The following is a basic installation/configuration guide to setting up Pulp to pull package channels from Redhat's CDN(Content Delivery Network) so that you can leverage Spacewalk, Suse Manager or another repository manager that would not normally be able to access Redhat directly.
Assumptions: This assumes you are installing Pulp on Redhat 6.6, although I don;t see why this would not work on Redhat 7.0 or another Linux distro for that matter. The only changes would be the switch from init scripts to systemd in the below documentation.
1) Register the host with Redhat directly to receive its updates:
#subscription-manager register --force
#subscription-manager refresh
#subscription-manager subscribe --auto
2) Run an update to confirm you can access the Redhat repos properly:
#yum upgrade
3) Install the Pulp repo and the Linux Epel repo as you will need packages from both:
#rpm -Uvh https://dl.fedoraproject.org/pub/epel/6/x86_64/epel-release-6-8.noarch.rpm
#rpm -Uvh http://repos.fedorapeople.org/repos/pulp/pulp/rhel-pulp.repo
4) Install, enable and install mongodb server:
#yum install mongodb-server
#service mongod start
#chkconfig mongod on
5) Install, enable and start qpidd:
#yum install qpid-cpp-server qpid-cpp-server-store
#service qpidd start
#service qpidd on
#chkconfig qpidd on
6) Install Pulp group of packages:
#yum groupinstall pulp-server-qpid
7) Run Pulp database setup to populate Pulp database:
#sudo -u apache pulp-manage-db
8) Enable and start web service:
#service httpd start
#chkconfig httpd on
#systemctl enable httpd
9) Enable and start pulp workers, celery beat and pulp resource manager:
#chkconfig pulp_workers on
#service pulp_workers start
#chkconfig pulp_celerybeat on
#service pulp_celerybeat start
#chkconfig pulp_resource_manager on
#service pulp_resource_manager start
10) Install pulp-admin packages:
#yum groupinstall pulp-admin
11) Install Pulp consumer qpid package:
#yum groupinstall pulp-consumer-qpid
12) Edit Pulp admin.conf, consumer.conf and agent.conf to your specifications:
#vi /etc/pulp/admin/admin.conf
#vi /etc/pulp/consumer/consumer.conf
#vi /etc/pulp/agent/agent.conf
At this point Pulp should be ready to consume something from the Redhat Content Delivery Network. Lets see what setting up a sync looks like in the following steps.

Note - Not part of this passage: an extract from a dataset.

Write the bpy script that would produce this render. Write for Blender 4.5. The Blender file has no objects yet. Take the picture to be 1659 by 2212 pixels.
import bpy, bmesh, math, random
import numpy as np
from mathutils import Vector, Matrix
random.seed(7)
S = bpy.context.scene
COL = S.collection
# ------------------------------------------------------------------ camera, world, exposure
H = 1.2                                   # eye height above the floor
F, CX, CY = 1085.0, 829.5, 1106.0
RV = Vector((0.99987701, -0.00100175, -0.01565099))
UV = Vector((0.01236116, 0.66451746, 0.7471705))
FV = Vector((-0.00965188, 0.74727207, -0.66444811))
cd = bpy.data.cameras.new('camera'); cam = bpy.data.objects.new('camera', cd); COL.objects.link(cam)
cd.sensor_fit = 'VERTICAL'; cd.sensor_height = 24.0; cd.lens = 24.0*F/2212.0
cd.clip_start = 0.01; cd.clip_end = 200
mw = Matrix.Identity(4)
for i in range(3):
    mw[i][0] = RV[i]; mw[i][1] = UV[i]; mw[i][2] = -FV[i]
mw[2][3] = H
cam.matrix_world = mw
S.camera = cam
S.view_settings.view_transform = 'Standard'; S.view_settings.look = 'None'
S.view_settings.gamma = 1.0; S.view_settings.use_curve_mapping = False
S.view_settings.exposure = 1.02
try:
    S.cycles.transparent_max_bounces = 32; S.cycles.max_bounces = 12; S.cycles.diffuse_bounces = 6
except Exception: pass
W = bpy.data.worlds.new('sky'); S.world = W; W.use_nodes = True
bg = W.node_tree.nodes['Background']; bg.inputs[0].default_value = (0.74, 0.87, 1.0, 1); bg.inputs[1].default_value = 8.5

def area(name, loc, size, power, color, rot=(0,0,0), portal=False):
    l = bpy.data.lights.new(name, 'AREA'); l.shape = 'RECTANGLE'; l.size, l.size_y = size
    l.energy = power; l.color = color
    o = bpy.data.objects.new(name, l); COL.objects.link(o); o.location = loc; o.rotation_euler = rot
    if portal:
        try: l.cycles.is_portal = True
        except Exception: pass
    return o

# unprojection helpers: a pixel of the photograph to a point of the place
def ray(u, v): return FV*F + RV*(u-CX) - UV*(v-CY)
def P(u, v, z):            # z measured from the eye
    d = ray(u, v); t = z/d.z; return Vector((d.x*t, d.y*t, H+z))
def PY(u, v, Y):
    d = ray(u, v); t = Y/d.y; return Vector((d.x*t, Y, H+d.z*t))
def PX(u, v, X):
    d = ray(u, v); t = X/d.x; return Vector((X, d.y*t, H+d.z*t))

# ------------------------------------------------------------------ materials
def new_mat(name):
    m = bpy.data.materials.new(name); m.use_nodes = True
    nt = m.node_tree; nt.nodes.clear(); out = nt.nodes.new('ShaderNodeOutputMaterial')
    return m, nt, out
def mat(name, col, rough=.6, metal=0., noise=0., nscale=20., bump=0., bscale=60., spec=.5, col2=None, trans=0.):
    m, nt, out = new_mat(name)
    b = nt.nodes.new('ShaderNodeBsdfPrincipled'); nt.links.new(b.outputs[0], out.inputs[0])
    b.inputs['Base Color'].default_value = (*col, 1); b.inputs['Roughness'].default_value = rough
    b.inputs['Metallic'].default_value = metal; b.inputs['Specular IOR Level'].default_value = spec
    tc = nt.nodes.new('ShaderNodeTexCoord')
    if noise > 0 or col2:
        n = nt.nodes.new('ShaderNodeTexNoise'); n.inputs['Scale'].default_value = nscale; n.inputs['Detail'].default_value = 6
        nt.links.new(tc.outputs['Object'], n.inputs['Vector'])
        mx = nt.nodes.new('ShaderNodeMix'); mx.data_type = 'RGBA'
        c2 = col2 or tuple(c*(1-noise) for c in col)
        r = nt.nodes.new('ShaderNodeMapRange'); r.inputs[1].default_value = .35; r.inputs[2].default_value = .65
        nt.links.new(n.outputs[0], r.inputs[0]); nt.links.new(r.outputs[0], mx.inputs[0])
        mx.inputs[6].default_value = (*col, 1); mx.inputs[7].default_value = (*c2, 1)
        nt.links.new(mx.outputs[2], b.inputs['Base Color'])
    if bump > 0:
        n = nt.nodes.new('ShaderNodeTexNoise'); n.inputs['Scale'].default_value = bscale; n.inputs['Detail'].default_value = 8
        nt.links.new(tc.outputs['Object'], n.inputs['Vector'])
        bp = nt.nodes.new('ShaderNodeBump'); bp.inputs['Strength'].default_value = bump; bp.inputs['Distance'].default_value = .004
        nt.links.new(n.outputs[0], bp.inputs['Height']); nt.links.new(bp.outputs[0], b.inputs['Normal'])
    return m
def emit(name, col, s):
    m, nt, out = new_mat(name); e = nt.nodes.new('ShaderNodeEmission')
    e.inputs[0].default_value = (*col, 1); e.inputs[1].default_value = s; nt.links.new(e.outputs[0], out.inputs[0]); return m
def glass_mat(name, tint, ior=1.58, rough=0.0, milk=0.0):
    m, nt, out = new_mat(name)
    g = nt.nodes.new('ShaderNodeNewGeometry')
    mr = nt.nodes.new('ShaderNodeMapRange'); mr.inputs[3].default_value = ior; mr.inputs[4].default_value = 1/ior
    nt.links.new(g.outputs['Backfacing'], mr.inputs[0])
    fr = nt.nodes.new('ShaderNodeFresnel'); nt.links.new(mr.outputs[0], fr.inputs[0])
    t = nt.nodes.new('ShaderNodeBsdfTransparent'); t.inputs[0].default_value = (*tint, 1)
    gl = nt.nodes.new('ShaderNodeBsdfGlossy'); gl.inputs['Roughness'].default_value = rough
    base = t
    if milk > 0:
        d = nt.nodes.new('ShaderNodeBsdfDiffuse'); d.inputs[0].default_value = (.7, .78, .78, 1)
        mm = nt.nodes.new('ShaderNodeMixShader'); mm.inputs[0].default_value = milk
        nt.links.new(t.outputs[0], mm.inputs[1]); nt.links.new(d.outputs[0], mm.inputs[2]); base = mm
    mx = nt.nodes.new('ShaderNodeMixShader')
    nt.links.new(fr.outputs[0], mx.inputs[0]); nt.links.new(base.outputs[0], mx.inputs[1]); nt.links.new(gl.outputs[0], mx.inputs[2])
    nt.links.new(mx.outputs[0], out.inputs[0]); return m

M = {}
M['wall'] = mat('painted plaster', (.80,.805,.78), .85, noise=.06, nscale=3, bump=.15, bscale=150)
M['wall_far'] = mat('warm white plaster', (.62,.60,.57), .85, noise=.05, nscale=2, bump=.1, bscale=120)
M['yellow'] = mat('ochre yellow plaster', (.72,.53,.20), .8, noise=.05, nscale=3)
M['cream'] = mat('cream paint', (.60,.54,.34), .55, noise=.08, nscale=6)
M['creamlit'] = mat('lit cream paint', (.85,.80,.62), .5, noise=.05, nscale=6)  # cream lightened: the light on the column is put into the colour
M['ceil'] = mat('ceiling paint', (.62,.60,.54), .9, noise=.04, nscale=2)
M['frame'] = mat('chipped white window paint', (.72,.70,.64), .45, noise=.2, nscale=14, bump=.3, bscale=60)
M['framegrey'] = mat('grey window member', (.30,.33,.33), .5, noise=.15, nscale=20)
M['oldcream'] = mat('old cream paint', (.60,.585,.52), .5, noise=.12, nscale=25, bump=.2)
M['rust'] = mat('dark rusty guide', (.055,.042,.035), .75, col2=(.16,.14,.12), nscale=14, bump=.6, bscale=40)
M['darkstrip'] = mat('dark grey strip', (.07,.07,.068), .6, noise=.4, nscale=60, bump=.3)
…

1) Create a repo with the feed location and the correct certs and keys related to accessing that repo feed.
#pulp-admin rpm repo create --repo-id=rhel-6-server-rpms --feed=https://cdn.redhat.com/content /dist/rhel/server/6/6Server/x86_64/os --feed-ca-cert=/etc/rhsm/ca/redhat-uep.pem --feed-key=/etc/pki/entitlement/5161085288703435774-key.pem --feed-cert=/etc/pki/entitlement/5161085288703435774.pem
2) (Optional) Configure the repo you created with the number of download workers and max download speed. This helps if you are pulling packages down over a smaller WAN link and do not want to saturate it.
#pulp-admin rpm repo update --max-speed=14000 --repo-id=rhel-6-server-rpms
#pulp-admin rpm repo update --max-downloads=2 --repo-id=rhel-6-server-rpms
3) Configure the repo so that it is served up via the web server so it can be consumed via HTTP:
#pulp-admin rpm repo update --repo-id=rhel-6-server-rpms --serve-http=true
4) Sync the repo from the source, in this case in our example Redhat:
#pulp-admin rpm repo sync run --repo-id=rhel-6-server-rpms
5) (Optional) Setup the sync in step 4 in a cron job to occasionally sync the newer packages to keep your Pulp repo up to date.